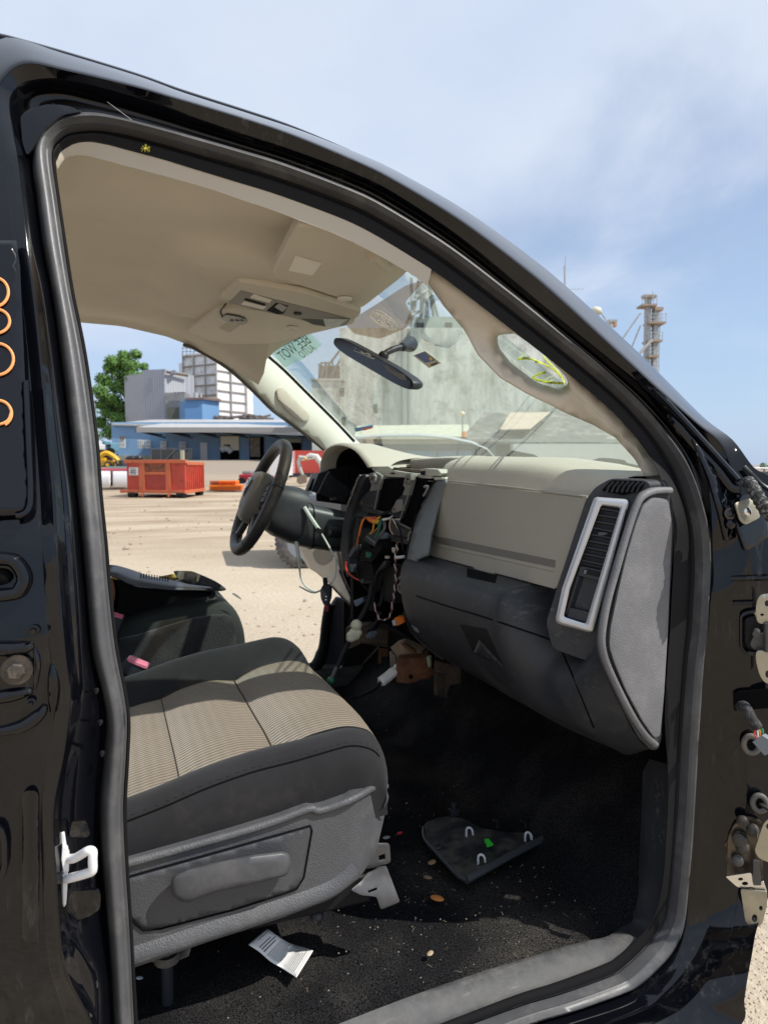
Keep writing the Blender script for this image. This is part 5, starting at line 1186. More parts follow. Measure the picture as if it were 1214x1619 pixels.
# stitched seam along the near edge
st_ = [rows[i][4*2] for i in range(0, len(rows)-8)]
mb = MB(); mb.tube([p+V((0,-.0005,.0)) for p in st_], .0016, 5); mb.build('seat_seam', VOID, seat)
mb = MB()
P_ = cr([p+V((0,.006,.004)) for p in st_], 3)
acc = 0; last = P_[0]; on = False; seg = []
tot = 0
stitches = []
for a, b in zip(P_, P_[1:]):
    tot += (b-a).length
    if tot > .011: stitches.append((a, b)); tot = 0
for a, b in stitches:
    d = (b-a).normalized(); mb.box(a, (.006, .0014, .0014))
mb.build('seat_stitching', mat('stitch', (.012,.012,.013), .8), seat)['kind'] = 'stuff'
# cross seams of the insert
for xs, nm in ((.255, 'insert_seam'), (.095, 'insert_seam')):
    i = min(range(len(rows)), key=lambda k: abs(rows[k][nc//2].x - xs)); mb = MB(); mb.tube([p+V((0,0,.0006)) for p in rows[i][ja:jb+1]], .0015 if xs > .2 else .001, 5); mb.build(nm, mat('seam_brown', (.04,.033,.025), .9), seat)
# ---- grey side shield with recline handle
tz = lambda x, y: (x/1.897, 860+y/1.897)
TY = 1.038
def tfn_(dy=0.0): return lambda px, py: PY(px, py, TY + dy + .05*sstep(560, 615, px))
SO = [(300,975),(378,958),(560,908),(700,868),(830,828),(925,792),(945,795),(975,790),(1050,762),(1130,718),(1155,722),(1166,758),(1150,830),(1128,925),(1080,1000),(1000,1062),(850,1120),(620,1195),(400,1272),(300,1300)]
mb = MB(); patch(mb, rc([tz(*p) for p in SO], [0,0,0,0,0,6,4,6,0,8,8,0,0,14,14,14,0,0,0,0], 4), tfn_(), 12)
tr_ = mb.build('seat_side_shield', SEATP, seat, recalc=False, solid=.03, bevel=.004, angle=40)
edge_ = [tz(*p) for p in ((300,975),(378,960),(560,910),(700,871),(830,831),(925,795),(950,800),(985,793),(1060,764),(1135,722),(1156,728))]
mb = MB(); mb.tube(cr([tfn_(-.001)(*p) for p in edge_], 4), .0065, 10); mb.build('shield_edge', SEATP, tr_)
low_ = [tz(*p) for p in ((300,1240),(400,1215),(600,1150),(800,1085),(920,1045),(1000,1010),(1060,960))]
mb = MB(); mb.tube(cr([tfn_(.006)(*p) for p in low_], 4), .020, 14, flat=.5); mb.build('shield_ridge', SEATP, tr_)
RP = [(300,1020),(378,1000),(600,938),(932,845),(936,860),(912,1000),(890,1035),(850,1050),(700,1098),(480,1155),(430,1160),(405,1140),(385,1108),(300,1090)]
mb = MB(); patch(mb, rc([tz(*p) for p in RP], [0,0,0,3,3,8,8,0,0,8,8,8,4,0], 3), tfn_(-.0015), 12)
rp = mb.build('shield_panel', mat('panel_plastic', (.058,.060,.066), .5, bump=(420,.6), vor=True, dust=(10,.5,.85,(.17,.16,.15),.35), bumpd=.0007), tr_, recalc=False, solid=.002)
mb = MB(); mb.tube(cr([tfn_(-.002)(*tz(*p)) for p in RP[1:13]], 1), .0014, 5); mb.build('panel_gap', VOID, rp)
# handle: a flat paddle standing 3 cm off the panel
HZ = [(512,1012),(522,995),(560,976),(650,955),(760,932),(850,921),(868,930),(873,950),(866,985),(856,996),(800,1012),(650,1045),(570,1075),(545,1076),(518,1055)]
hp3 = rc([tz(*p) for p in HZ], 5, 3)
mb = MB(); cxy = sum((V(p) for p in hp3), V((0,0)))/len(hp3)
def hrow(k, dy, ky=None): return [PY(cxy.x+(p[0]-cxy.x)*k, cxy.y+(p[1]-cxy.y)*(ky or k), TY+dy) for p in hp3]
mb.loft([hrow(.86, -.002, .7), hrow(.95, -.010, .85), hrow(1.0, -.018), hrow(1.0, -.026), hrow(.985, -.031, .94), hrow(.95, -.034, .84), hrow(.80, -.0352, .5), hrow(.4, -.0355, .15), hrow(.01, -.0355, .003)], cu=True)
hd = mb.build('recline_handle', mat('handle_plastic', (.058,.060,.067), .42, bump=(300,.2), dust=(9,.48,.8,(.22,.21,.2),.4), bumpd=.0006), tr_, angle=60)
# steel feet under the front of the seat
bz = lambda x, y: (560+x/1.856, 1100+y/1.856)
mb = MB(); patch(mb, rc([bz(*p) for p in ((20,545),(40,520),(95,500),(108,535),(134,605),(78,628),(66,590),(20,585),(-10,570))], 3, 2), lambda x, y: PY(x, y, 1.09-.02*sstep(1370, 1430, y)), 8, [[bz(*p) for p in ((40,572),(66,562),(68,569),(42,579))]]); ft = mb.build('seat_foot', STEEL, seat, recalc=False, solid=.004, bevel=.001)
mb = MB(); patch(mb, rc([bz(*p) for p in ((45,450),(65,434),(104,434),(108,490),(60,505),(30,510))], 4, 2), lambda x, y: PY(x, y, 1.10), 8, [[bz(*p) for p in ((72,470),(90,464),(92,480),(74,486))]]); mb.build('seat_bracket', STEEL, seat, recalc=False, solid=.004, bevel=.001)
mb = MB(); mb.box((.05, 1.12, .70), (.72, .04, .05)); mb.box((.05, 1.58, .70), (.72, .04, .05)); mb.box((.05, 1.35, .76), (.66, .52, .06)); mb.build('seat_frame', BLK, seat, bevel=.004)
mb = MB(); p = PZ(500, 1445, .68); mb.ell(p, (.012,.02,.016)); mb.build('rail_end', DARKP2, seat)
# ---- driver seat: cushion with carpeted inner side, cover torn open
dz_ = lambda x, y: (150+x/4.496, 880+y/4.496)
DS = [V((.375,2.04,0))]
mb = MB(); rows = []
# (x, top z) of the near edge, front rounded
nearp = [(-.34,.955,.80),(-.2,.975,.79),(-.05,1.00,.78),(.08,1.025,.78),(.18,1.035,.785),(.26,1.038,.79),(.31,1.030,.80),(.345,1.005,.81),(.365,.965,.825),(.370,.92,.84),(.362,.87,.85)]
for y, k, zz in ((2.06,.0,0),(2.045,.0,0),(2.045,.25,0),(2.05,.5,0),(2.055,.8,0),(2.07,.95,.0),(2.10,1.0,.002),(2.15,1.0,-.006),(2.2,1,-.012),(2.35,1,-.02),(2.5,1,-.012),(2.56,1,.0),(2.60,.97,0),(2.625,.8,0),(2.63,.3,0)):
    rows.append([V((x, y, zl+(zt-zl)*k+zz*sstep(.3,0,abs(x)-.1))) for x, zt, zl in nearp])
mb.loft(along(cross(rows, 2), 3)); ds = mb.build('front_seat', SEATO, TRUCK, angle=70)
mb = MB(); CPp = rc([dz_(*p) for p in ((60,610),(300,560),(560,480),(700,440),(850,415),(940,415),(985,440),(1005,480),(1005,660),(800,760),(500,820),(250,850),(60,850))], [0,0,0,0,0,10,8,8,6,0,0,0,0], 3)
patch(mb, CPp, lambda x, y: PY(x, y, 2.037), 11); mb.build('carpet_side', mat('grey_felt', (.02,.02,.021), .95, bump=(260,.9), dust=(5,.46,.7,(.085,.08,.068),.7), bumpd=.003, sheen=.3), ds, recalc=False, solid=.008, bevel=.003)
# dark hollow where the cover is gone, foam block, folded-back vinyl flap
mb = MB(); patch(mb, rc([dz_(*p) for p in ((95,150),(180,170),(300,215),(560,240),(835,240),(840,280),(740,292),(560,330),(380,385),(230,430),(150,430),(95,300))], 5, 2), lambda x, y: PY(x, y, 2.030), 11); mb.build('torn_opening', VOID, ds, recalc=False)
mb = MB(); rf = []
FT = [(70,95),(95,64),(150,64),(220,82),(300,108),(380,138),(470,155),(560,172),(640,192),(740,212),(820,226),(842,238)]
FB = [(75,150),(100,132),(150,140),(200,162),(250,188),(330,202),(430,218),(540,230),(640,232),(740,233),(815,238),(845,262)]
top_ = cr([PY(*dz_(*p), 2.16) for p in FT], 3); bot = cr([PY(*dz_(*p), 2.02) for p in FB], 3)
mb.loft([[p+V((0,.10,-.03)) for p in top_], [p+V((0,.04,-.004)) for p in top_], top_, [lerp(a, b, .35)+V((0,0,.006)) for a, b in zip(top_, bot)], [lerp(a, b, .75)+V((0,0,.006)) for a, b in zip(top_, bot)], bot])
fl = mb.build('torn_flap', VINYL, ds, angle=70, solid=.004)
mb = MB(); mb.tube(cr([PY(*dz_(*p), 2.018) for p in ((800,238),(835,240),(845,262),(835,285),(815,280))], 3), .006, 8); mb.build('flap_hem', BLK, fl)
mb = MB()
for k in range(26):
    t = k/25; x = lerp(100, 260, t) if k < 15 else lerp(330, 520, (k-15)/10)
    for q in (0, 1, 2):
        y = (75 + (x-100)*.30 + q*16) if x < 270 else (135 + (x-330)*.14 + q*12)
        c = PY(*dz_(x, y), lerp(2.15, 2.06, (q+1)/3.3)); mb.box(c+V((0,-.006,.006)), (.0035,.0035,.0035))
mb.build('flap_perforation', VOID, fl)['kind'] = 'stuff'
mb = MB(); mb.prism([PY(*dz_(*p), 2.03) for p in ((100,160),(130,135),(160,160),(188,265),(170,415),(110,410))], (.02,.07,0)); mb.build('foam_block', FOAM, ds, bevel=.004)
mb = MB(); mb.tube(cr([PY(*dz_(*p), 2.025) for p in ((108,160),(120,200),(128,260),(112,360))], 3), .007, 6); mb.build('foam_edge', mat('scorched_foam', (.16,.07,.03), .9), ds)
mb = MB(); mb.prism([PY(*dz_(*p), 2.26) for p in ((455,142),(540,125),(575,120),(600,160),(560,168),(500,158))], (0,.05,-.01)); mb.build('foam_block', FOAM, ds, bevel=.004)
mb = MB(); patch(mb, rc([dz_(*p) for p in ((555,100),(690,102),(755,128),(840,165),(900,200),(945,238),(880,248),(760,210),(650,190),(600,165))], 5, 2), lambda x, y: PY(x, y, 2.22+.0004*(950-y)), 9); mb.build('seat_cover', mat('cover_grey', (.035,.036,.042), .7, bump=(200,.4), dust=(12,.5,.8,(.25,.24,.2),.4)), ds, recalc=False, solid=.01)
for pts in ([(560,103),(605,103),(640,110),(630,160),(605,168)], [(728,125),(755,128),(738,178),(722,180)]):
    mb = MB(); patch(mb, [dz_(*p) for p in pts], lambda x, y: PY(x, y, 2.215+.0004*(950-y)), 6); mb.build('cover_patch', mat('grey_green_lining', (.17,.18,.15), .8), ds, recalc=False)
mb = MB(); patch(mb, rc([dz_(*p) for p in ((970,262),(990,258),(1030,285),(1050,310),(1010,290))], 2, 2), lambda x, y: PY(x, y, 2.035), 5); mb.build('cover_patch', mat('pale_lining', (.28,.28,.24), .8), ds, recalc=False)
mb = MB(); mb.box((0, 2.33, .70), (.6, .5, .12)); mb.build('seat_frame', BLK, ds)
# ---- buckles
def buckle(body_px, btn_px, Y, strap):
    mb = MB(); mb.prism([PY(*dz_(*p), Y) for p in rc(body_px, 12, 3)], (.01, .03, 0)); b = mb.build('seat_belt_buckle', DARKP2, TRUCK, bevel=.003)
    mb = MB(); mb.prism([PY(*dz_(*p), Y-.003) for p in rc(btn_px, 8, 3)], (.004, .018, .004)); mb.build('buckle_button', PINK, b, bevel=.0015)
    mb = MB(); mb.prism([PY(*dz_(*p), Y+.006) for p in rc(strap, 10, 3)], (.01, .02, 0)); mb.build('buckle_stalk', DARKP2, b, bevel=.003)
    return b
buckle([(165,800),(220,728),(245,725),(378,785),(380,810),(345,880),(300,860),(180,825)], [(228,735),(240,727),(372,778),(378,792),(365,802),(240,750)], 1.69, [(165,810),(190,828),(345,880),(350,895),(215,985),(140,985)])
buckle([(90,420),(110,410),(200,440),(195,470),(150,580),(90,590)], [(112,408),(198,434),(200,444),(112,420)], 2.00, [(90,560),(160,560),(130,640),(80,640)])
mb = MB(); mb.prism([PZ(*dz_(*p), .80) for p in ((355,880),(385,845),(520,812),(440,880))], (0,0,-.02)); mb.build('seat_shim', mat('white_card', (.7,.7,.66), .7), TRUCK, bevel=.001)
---
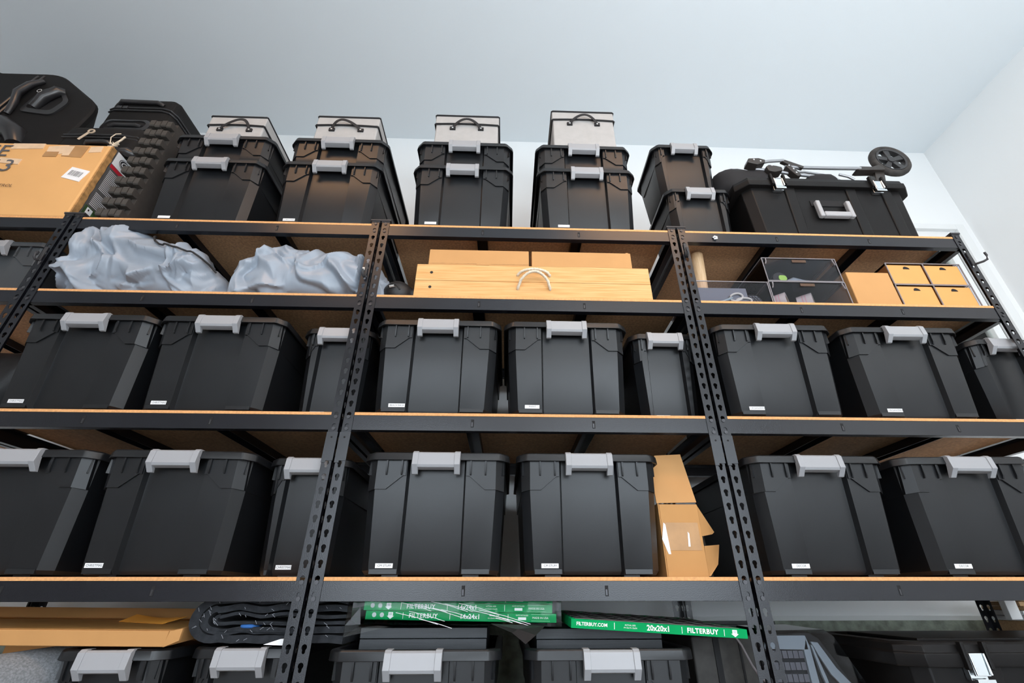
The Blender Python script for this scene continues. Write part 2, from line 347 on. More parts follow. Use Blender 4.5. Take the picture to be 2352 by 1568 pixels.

TASK PROMPT
Show the lines of the records that contain the word "picture".

RESULT OF THIS EXERCISE
Keep writing the Blender script for this image. This is part 5, starting at line 1186. More parts follow. Measure the picture as if it were 1214x1619 pixels.
The Blender Python script for this scene continues. Write part 2, from line 347 on. More parts follow. Use Blender 4.5. Take the picture to be 2352 by 1568 pixels.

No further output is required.